Let $f$ be a conformal map from rectangle $R$ to unit disk. Prove that $f$ analytic at all vertices of $R$ (say $z_k, k=1,2,3,4$), and near $z_k$, $$f(z)=f(z_k)+(z-z_k)^2 h(z)$$ where $h(z)$ is analytic at $z_k$ and non zero.
My attempt: I tried to use Schwarz-Christoffel formula to get a map from rectangle to upper half plane and use Möbius to unit disk, but the first map can't guarantee the analytic of vertices. Thanks for any help.

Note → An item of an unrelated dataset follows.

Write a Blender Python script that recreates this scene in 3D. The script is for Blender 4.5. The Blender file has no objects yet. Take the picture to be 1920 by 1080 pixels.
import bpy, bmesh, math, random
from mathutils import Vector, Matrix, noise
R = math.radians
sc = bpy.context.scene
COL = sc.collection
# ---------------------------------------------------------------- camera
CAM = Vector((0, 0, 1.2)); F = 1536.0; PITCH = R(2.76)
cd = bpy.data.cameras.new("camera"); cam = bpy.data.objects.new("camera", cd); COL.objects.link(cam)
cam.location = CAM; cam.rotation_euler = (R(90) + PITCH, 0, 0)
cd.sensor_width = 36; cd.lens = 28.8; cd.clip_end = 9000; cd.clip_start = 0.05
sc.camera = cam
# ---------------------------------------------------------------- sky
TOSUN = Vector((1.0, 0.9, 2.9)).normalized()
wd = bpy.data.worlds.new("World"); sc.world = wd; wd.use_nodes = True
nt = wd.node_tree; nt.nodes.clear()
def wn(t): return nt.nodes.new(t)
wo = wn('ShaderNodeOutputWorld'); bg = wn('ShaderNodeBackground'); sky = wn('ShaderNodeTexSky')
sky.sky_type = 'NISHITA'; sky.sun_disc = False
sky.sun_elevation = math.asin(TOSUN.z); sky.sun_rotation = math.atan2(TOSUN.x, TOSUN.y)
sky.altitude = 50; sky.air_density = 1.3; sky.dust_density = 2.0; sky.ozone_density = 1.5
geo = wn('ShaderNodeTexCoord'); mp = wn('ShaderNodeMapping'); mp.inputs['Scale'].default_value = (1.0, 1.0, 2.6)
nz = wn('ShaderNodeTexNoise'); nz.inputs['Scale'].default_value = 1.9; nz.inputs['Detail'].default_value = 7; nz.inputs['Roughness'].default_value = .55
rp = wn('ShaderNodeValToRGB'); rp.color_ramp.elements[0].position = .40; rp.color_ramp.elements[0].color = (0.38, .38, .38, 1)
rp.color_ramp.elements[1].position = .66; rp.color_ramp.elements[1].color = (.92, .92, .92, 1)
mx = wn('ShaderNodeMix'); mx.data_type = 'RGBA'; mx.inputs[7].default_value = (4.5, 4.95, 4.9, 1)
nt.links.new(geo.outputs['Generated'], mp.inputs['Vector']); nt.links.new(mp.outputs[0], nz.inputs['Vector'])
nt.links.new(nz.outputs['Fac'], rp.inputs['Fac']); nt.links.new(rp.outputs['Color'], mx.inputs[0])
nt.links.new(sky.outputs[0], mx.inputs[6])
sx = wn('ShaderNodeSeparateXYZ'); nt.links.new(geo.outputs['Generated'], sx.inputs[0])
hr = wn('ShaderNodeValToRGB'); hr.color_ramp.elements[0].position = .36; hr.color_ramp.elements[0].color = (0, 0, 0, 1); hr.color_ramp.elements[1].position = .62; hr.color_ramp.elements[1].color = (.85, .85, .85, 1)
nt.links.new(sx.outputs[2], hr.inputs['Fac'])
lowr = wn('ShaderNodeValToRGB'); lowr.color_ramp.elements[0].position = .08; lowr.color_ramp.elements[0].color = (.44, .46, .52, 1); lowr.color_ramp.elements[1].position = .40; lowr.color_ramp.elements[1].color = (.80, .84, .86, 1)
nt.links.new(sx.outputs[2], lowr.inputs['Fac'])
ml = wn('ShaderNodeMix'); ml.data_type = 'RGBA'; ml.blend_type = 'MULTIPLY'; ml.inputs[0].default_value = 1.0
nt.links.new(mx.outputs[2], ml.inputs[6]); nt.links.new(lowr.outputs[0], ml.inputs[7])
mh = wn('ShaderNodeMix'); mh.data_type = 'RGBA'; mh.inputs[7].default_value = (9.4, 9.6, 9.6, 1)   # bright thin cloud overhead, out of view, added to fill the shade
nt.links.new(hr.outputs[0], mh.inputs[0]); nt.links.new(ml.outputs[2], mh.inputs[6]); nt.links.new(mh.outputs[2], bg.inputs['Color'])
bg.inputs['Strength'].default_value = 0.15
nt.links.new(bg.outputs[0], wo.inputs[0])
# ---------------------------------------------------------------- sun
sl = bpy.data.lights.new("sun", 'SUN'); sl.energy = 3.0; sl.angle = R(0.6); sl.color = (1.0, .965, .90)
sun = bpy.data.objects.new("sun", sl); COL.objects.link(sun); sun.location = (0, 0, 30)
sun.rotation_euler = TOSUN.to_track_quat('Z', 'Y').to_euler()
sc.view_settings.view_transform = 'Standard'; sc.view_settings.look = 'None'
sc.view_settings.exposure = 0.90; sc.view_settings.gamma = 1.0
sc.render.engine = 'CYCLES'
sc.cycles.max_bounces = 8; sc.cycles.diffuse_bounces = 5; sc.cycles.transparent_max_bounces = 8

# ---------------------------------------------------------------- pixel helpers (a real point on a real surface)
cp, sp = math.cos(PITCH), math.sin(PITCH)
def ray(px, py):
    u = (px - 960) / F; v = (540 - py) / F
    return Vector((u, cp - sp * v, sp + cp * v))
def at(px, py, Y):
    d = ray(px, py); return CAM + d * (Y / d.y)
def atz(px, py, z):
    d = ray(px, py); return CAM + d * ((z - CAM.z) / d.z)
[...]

You don't need the explicit form of $f$. The Schwarz reflection principle is enough. Let's say $R=(0,a)\times (0,b)$ and we study the behavior at $0$. Consider the reflected rectangles $R_1=(-a,0)\times (0,b)$, $R_2=(-a,0)\times (-b,0)$ and $R_3 =(0,a)\times (-b,0)$.
Let $\gamma_1=\partial R \cap \partial R_1$, the vertical line segment from $0$ to $ib$. Its image under $f$ is an arc of the unit circle, call it $\Gamma_1$. By reflection across $\gamma_1$, $f$ extends to a holomorphic map from $R\cup R_1\cup \gamma_1$ to the domain obtained by taking the union of the unit disk, its exterior, and the arc $\Gamma_1$.
Reflecting two more times, we extend $f$ to a holomorphic function $F$ in $(-a,a)\times (-b,b)$. This shows the analyticity at $0$. Also, keeping track of what the reflection was, you'll see that $F(-z)=F(z)$. Indeed, going from $z$ to $-z$ means reflecting in two sides of a rectangle, which in the image plane involves going $w \mapsto 1/\bar w \mapsto 1/\overline{(1/\bar w)} = w$.
Since $F$ is even, its expansion at $0$ has the form $F(z) = \sum_{k=0}^\infty c_{2k} z^{2k} $ which meets the stated requirement (and more).